The respect Schultze has for his students is evident in the way he included them in the writing of his most recent book, the forthcoming "Communicating for Life" (Baker Book House). It's a Biblical theology of communication. And it represents, he says, "the culmination of my Biblical thinking during what is now a 25-year career in communication." 
That's a significant admission. For Schultze is a world-class scholar and researcher. His work on the intersections of faith and electronic communication has made him a sought-after lecturer, consultant and media source. He began by studying faith and advertising, wrote extensively on the medium of radio and then published a well-received book on evangelicals and the mass media and one on TV evangelists before moving on to become one of the top experts in the country on faith and the Internet. He not only wrote a book called "Internet for Christians" (since translated into Korean, Japanese, Spanish, German and Finnish), he also was one of the founders of the Gospel Films (now Gospel Communications Network) website, called Gospelcom.net, a alliance of over 230 Christian organizations that consistently ranks as the most visited religious website on the internet. 
He has written or edited nine books and some 41 book chapters and scholarly essays. He has written over 100 articles for religious periodicals, done over 300 interviews for print media and over 200 broadcast interviews with media outlets ranging from The Today Show to Larry King. He has done book reviews, numerous college and university lectures, talks to 200 church and parachurch groups and scores of scholarly papers. 
Yet he is most proud of the scholarship behind his latest book, largely, he says, "because of the way students invested themselves in making it a stirring and inspirational manuscript." 
Last year, in January 1999, Schultze taught a three-week course at Calvin called "Communicating for Shalom." The course essentially was a chapter-by-chapter critique of the book, then in draft form, by the 18 Calvin students in the class. At the end of the three weeks, says Schultze, the book had changed, the students had changed and he had changed. 
"God used the course to build community," he says, "and to teach us the power and responsibility of human communication. It's a much better book because of it (the course). If you give Calvin students a challenge they more than rise to the occasion.

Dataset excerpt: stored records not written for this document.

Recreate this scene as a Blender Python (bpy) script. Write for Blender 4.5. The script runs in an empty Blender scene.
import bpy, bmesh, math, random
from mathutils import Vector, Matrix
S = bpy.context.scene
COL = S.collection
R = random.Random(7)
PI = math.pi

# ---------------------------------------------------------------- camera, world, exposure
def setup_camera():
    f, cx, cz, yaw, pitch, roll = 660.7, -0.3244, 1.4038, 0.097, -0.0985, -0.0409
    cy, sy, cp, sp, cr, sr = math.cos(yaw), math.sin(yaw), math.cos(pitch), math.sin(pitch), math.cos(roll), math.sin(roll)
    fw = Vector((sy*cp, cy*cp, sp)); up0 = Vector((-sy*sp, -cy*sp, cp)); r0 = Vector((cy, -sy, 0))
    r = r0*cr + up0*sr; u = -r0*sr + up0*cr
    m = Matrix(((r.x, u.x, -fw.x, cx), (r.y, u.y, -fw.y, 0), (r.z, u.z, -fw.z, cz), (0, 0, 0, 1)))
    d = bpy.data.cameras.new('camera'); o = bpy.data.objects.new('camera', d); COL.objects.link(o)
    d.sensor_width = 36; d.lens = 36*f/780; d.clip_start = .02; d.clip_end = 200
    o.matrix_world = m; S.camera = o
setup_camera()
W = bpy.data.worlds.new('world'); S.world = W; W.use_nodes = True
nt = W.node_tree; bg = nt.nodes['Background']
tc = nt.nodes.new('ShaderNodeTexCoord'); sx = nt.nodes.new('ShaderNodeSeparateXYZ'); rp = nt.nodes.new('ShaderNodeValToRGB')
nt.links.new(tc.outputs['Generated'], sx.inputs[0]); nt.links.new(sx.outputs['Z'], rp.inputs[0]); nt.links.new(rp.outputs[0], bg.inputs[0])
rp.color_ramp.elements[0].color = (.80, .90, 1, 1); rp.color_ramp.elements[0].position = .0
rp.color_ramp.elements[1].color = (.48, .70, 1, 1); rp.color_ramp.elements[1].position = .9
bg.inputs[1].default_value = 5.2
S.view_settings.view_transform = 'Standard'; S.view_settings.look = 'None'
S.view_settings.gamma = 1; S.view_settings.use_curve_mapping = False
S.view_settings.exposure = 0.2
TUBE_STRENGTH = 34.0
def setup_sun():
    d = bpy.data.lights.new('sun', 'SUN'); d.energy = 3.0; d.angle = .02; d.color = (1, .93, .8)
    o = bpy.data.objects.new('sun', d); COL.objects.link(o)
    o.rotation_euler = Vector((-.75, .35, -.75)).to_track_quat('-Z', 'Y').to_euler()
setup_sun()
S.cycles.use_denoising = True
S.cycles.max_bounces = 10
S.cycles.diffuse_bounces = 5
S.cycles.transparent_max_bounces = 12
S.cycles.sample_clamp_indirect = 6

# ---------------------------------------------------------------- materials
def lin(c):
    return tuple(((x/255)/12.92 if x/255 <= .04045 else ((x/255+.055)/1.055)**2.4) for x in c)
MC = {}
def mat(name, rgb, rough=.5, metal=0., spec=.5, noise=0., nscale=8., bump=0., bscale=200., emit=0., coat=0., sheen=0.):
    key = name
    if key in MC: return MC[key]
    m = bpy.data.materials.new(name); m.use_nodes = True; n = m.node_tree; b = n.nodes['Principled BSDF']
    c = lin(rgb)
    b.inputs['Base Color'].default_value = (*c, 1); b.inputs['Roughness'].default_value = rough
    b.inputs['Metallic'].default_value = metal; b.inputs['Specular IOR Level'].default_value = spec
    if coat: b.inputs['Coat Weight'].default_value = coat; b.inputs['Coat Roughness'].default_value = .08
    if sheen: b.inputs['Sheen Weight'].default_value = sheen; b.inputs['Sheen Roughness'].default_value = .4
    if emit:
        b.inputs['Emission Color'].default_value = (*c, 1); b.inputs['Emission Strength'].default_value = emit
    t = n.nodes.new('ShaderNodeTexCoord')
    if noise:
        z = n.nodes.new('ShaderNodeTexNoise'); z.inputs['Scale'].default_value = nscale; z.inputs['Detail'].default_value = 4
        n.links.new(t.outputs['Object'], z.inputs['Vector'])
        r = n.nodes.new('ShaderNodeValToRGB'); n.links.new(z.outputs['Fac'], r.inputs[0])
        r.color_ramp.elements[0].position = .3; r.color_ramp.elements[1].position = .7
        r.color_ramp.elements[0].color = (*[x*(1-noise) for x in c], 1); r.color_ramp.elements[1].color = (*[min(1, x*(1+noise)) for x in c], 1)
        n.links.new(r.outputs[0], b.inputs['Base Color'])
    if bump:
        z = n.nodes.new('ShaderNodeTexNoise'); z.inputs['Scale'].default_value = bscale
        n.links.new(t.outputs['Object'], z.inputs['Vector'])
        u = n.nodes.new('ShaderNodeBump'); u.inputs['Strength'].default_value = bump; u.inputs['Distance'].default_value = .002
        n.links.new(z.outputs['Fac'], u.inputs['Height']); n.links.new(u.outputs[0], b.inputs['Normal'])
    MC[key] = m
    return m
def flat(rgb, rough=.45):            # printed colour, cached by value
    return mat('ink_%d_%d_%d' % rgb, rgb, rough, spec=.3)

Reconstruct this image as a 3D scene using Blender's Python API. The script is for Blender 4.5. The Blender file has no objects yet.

The daily news gives you one picture of young people in our society. Teaching at Calvin, for me, produces a very different and positive picture." 
The writing of that book mirrors Schultze's philosophy of teaching. He believes strongly in "investing in his students." And he says, when that happens "students respond by investing God's gifts in their own education." 
"In that class," he says, "we were co-learning. And those are the situations in which the best kind of learning takes place. I look at teaching as investing in students. I invest time, talent and expertise. Students almost always respond by investing too. And then we are able to learn together." 
His desire to co-learn with his students is one of the reasons Schultze's research is always on the cutting edge, as with his vast internet expertise. "Students need," he says, "to feel the relevance of lectures and discussions. One way to gain that relevance is to teach at the connection between age-old questions and current events. So, for example, what does the growth of the Internet say about human nature? Why are the two things that people look for on the internet sex and God? What does that say about who we are? About what our needs are? My research is first and foremost a way to keep my teaching relevant. It doesn't change the questions I ask, but it does change the context." 
That philosophy also guides Schultze's writings, most of which are aimed at a general audience. 
"I discovered," he says, "that for me the best teaching is accessible to any motivated student, whether it's a 17-year-old or a 70-year-old. I want my courses and my writing and my speaking to be accessible to any educated reader or listener. And I try to be both informative and inspirational. I believe communication is at the heart of who we are as people." 
Schultze's former students resonate with their mentor's love for communicating. They send him letters or e-mail regularly (he gets some 100 e-mails a day!), keeping him posted on their various ventures, including work in TV, radio, film, newspapers, public relations, the Internet and more. One student noted that the first paper he wrote for Schultze earned him the lowest grade he had ever received in college. He added that Schultze then spent considerable time with him, taking the paper apart and exploring ways to improve it. 
Said the student: "Those one-on-one sessions vastly improved my work in communication studies and in other disciplines as well." He concluded by calling Schultze a man of extraordinary scholarship and passionate commitment to students. 
Another student said simply: "He is widely recognized as a leader in Christian communications, one who understands how both traditional and new media can be valuable tools for transforming our culture. He instills this understanding in his students by relating communications to their experiences in today's diverse and influential cilture. His students gain not only knowledge but also the cultural and media literacy so needed for Christians to serve effectively today." 
Even those who have not been his classroom students have learned from Schultze. Ken Wales, producer of Christy, a CBS TV series, calls Schultze a master teacher and notes that his students "go out into the world and in turn influence others with their values, their intelligence and their fine accomplishments." Added Wales: "(His) very life teaches others to love God and serve their neighbors." 
Rich DeVos, co-founder of Amway Corporation, got to know Schultze through the pair's work for Gospel Communications Network. He calls Schultze "a natural teacher, called by God to encourage others to learn" and notes that Schultze's students, under his leadership, built the Gospelcom website into the leading internet ministry in the world. 
Schultze shrugs off the acclaim. 
"The classroom," he says, "is a place for cosmic purpose. Undergraduate teaching is primarily a weaving of relationships. Calvin values, as do I, the daily interaction of students and faculty as crucial to a Christian liberal arts education. That interaction is deeply satisfying and a source of real joy. It creates a kind of spiritual annuity that lasts beyond the life of any professor or college. That's what teaching is all about."